The Australian market for AT1s is worth roughly A$40 billion ($26 billion). Australia’s big four banks each hold AT1 bonds equal to at least 1.5% of their risk-weighted assets. Under the new guidelines, they will be able to replace those bonds with 1.25% Tier 2 capital and 0.25% common equity Tier 1 capital. Smaller lenders would be able to fully replace AT1 with Tier 2 instruments, which typically have simpler structures and bail-in rules.
As a tool, AT1s haven’t been shown to act effectively in helping lenders avoid failure and don’t provide advantages over Tier 2 notes in a resolution scenario, according to the regulator. Eliminating AT1s will help simplify the capital framework of Australian banks, it said Monday.

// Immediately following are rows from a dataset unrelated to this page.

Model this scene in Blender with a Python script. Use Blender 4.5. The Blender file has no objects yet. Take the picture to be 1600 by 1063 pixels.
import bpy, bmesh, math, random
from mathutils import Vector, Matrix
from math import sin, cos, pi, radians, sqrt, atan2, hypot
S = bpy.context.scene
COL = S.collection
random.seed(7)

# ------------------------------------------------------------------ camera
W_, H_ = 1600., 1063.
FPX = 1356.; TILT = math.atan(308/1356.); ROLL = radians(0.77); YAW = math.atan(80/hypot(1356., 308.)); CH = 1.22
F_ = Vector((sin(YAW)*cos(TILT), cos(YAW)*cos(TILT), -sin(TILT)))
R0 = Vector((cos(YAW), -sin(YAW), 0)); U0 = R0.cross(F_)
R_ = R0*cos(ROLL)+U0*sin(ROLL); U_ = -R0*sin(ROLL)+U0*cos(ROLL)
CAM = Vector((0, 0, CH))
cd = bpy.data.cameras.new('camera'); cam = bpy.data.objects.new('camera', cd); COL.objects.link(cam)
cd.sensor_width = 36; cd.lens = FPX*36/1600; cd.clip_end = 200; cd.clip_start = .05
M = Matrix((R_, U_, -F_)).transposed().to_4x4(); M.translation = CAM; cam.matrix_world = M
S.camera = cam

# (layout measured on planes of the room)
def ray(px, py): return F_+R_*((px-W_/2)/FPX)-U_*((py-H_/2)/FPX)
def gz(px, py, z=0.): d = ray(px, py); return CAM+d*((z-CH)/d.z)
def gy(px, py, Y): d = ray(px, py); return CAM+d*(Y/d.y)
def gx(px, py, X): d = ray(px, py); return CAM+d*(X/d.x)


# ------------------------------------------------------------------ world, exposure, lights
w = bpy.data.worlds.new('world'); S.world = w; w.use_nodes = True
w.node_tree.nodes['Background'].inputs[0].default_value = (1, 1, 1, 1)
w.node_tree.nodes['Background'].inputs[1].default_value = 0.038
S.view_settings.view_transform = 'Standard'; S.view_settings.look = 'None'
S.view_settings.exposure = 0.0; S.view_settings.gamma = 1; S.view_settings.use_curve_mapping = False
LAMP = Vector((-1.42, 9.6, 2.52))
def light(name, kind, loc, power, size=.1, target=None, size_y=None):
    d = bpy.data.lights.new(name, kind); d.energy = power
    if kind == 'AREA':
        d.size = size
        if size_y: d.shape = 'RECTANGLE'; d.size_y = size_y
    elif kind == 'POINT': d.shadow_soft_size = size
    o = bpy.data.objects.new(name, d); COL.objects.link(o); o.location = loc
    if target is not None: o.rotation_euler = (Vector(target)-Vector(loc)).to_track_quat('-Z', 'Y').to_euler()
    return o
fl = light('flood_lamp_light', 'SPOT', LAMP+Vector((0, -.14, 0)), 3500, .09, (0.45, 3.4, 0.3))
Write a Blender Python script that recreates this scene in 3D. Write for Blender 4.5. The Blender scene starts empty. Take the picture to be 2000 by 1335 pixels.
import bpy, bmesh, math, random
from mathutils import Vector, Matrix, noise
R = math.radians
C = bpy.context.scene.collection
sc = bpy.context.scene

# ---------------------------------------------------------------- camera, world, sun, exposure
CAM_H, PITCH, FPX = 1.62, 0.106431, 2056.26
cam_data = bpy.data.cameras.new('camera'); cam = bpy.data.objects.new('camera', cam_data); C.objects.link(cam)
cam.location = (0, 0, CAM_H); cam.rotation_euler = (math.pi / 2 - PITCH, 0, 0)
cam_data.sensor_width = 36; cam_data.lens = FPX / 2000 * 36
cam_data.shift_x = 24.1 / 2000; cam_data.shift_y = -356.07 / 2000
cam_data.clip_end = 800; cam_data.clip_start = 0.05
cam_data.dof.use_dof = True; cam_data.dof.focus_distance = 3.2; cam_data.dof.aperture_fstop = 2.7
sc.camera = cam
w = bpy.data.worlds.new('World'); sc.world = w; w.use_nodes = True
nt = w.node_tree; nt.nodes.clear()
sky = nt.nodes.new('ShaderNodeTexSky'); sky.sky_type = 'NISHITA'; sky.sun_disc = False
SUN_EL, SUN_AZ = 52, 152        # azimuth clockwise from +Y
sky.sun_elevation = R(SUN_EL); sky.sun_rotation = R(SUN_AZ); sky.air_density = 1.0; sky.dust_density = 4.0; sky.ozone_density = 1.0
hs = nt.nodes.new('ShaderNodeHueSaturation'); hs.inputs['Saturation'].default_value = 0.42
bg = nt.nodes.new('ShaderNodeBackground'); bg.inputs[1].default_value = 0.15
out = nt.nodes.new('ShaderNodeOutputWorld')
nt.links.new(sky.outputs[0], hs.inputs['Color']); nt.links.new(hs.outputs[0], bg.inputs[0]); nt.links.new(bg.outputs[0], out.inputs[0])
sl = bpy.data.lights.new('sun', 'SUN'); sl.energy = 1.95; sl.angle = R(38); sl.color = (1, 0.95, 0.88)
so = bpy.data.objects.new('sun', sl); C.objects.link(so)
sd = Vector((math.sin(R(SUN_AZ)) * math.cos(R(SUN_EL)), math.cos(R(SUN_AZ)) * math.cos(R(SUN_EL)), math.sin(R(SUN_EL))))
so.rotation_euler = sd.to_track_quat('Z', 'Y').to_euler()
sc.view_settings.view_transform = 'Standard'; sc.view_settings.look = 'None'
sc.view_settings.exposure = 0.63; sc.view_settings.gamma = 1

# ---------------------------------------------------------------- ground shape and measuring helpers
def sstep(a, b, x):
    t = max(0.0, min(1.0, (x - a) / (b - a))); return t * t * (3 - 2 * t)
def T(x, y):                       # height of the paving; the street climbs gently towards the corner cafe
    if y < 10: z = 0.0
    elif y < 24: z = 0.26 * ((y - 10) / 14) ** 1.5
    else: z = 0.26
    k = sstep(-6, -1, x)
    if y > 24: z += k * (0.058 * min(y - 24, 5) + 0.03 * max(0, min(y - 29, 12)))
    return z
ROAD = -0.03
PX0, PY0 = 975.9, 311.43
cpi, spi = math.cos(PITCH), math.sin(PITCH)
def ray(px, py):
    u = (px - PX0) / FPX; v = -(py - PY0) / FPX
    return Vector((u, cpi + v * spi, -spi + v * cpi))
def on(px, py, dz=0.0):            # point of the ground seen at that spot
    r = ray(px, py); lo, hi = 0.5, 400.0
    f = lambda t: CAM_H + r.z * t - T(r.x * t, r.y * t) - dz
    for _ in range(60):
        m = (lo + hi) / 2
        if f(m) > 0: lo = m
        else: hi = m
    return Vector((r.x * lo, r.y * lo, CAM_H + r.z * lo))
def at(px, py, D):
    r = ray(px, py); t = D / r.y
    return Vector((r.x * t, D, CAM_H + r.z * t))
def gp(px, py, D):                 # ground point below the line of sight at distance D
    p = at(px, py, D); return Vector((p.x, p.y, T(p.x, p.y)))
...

AT1s notes are typically designed to convert to shares when a bank’s common equity ratio falls to a trigger point, but reliance on such assessments are backward looking and a lender is likely to become non-viable before the trigger is reached, according to APRA.
Still, AT1s usually offer investors higher yields to compensate for their additional risks and can generate strong returns in good times.
“Some submissions did raise concerns with phasing out AT1, noting a range of impacts including investors losing access to AT1 as an investable product,” according to the regulator. “APRA acknowledges these concerns but remains of the view that AT1 does not do effectively what it is intended to do: absorb losses while the bank is a going concern and support resolution.”